Entre árbitros e assistentes, mais
de 300 profissionais se dividem em jogos da primeira e segunda
divisão do futebol inglês. Tratado como profissão, os árbitros
realizam treinos, possuem um robusto sistema de análise de
desempenho, e um salário fixo, além da bonificação por jogo apitado.
Segundo dados obtidos pela Goal,
um árbitro no futebol inglês recebe um salário anual entre 38, 5 mil
(R$ 241 mil, na conversão) e 42 mil libras (R$ 263 mil, na
conversão), de acordo com a sua experiência. Além disso, há um bônus
de 1.150 libras (R$ 7.213, na conversão de valores) por partida
trabalhada.
Já no futebol brasileiro, não há
um valor fixo e o árbitro só recebe se apitar um jogo. Na Série A, o
valor varia entre R$ 4.700 e R$ 6.500 por partida. A remuneração é
maior no caso de árbitro do quadro da Fifa.
“No Brasil, o árbitro ganha por
jogo, ele depende de uma escala. Se o diretor de árbitros não gosta
dele, e ele fica um mês sem apitar e não ganha nada. Se ele se
lesiona, não recebe. Como fica a família dele? Imagina a cabeça do
árbitro, a pressão que sente” - questiona Marsiglia.

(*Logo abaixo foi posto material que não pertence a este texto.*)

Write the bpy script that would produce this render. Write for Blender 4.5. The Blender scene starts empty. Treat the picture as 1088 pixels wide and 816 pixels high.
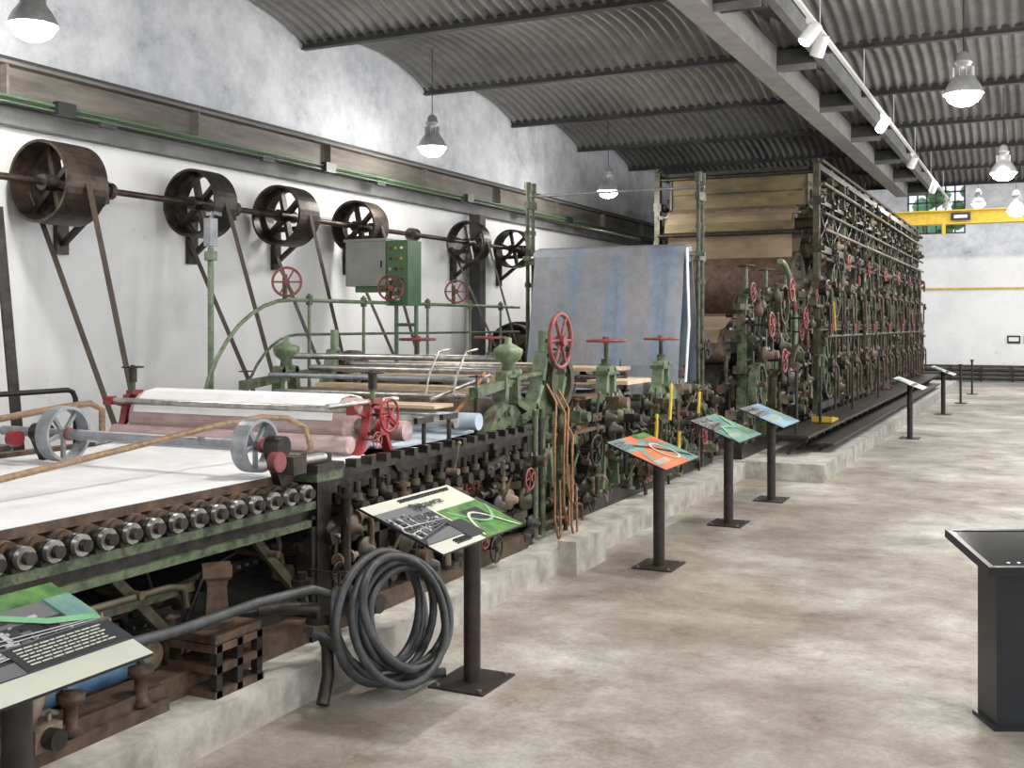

Embora algumas pessoas afirmem que
a realidade do futebol brasileiro seja infinitamente diferente do
inglês, e que a profissionalização da arbitragem seja uma utopia no
país, o balanço financeiro da CBF mostra que se há um momento para
propor essa discussão, é agora.
Em 2022, a entidade teve um
faturamento de R$ 1,2 bilhão, com um lucro de R$ 143 milhões.
Há de se pensar que um
investimento nas pessoas que regem o espetáculo deve trazer um
retorno grande ao futebol brasileiro, elevar o nível do jogo, e, com
isso, diminuir o número de polêmicas desnecessárias.